>> START
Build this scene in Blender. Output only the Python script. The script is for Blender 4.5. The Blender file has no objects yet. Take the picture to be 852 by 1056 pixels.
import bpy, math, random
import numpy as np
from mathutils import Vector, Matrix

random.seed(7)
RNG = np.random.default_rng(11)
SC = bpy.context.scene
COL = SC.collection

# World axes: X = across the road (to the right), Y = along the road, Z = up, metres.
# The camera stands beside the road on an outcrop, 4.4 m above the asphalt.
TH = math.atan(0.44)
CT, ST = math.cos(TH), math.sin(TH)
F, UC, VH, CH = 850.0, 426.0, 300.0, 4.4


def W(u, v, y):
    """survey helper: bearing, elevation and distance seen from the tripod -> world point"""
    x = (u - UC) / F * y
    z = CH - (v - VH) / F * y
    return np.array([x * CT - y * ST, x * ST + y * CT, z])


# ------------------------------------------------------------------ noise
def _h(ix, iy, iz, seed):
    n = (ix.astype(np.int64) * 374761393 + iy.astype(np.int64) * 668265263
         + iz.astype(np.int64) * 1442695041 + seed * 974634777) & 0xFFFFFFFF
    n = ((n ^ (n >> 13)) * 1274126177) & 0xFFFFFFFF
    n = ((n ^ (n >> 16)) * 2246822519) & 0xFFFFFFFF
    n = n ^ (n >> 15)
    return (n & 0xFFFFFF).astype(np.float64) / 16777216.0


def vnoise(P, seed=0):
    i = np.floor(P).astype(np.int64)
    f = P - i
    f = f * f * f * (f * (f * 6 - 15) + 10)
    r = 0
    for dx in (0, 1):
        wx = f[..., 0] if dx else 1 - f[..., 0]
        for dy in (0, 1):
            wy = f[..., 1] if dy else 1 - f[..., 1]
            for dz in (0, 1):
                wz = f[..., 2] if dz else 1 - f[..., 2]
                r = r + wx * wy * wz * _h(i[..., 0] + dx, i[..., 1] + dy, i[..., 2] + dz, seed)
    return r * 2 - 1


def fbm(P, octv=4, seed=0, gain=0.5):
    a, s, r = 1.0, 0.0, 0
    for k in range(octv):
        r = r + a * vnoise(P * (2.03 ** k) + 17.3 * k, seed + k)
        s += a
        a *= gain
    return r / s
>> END
— Exercise description —
Everything from the first line of the material through the line containing "from mathutils import Vector, Matrix" is to be printed exactly; lines after that are to be left out.

— Correct result —
Build this scene in Blender. Output only the Python script. The script is for Blender 4.5. The Blender file has no objects yet. Take the picture to be 852 by 1056 pixels.
import bpy, math, random
import numpy as np
from mathutils import Vector, Matrix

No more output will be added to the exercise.